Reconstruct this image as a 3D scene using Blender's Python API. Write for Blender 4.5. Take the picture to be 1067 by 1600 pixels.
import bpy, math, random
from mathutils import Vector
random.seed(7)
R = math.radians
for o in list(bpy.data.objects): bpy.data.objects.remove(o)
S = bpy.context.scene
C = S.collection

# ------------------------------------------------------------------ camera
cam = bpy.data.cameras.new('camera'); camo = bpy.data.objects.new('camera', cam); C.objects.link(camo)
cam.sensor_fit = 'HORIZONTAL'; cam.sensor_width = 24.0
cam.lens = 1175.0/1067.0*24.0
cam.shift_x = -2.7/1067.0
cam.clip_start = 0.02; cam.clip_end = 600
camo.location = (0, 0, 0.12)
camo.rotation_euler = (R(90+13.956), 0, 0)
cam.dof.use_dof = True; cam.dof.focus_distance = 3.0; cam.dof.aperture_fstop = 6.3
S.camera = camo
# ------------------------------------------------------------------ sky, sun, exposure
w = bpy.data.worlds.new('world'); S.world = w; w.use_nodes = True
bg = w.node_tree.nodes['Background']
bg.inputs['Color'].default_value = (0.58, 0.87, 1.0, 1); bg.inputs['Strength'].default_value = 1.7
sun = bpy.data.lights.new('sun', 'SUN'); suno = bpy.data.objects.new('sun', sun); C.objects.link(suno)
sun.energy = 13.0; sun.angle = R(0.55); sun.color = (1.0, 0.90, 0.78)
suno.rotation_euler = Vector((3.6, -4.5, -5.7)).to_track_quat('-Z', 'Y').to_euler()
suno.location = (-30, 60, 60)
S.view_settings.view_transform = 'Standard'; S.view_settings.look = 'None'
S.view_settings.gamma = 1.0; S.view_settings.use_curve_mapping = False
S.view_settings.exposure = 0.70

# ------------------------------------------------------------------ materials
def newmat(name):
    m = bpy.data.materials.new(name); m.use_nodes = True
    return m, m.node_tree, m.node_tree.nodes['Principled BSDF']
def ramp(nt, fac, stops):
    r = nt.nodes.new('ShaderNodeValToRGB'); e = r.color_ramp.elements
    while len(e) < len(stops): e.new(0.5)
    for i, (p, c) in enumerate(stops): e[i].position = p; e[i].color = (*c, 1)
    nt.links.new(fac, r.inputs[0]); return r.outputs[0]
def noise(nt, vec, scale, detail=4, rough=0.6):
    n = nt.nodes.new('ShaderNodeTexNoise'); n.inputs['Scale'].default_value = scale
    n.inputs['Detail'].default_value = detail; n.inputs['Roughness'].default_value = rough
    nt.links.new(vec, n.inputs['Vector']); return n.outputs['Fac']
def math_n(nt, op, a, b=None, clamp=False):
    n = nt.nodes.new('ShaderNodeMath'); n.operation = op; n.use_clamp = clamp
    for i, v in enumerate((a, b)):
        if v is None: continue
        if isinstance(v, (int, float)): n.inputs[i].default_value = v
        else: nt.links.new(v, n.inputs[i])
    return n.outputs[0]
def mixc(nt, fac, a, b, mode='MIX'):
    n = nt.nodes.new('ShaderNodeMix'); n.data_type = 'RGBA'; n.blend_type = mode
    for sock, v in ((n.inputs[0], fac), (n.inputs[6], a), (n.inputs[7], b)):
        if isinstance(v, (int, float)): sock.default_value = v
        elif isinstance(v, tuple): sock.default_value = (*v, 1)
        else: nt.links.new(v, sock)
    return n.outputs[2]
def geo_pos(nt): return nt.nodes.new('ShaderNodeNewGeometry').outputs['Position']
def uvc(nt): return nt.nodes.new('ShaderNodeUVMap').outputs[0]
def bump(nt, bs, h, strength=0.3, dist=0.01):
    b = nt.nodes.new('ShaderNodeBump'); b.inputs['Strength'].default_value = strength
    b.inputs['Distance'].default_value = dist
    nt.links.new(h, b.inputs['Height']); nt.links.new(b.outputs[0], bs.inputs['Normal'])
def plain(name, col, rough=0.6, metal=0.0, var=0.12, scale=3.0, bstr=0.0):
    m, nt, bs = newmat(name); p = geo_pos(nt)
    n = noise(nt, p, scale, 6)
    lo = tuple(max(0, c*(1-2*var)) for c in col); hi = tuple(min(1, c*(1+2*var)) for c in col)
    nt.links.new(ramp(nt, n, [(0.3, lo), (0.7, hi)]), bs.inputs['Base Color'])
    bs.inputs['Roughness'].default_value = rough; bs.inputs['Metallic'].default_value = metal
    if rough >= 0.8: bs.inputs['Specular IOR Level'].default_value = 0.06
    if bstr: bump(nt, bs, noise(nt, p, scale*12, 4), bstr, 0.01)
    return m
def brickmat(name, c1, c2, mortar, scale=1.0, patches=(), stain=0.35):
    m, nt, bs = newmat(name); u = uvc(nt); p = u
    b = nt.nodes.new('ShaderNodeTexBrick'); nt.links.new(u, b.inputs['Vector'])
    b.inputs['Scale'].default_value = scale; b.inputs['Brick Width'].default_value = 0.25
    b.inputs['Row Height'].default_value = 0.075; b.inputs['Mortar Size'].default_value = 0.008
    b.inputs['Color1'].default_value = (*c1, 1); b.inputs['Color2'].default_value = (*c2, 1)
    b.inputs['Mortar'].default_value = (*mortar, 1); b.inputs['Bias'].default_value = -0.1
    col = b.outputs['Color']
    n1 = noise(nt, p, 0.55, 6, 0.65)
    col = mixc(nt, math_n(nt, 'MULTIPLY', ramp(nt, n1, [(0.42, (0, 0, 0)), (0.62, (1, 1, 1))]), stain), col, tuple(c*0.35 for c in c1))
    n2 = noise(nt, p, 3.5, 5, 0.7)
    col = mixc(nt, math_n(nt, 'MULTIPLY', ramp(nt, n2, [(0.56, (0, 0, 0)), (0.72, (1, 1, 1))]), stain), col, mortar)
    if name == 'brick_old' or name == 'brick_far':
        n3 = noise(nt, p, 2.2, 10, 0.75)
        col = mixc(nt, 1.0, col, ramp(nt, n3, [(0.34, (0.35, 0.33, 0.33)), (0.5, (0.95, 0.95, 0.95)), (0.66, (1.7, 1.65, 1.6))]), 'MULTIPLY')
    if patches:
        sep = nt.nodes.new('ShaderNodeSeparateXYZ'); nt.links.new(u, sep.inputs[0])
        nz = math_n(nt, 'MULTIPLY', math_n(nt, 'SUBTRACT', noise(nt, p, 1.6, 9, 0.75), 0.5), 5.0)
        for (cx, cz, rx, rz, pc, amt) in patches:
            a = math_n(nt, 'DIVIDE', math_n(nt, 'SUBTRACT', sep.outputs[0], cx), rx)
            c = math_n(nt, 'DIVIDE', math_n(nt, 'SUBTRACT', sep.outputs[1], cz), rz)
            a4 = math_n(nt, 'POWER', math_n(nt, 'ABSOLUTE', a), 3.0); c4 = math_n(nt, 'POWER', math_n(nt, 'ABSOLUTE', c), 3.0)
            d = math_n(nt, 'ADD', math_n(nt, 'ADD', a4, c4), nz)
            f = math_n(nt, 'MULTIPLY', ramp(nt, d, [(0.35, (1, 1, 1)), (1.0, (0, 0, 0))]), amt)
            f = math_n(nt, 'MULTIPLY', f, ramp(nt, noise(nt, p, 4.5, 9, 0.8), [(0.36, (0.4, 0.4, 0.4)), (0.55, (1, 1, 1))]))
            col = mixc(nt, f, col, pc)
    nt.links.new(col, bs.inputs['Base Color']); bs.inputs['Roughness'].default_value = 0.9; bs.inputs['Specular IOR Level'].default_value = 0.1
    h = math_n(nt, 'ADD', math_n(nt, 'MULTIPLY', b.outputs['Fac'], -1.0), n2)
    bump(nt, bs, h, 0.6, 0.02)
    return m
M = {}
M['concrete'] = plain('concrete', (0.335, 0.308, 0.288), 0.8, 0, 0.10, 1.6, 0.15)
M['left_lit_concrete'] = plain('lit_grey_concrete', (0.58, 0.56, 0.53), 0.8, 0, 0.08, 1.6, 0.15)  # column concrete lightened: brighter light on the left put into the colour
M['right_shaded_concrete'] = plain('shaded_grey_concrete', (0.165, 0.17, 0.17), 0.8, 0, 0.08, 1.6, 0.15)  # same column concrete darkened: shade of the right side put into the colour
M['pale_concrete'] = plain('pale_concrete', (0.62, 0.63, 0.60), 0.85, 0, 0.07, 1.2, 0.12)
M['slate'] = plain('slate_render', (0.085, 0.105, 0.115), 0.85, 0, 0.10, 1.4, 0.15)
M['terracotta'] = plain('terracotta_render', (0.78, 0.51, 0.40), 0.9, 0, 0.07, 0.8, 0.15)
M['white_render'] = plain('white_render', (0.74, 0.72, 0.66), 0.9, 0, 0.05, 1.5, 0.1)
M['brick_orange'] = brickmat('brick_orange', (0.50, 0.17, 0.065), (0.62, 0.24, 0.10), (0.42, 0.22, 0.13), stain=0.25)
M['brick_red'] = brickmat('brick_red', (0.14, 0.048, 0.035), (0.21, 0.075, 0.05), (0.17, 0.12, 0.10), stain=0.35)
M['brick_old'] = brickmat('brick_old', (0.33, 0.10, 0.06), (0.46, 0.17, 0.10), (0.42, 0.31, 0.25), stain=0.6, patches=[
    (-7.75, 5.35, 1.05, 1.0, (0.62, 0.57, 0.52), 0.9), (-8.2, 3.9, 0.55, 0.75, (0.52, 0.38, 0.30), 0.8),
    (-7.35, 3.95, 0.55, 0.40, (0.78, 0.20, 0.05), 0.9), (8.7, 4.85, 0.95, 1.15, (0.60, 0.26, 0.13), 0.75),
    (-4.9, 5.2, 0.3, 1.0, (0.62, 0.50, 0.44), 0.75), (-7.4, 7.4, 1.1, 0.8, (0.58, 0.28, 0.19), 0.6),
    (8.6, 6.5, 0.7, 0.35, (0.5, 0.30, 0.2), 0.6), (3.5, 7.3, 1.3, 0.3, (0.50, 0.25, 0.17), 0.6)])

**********

**Your task:**
Print the material above verbatim, first line through the line containing "C = S.collection", both included.

**Solved problem:**
Reconstruct this image as a 3D scene using Blender's Python API. Write for Blender 4.5. Take the picture to be 1067 by 1600 pixels.
import bpy, math, random
from mathutils import Vector
random.seed(7)
R = math.radians
for o in list(bpy.data.objects): bpy.data.objects.remove(o)
S = bpy.context.scene
C = S.collection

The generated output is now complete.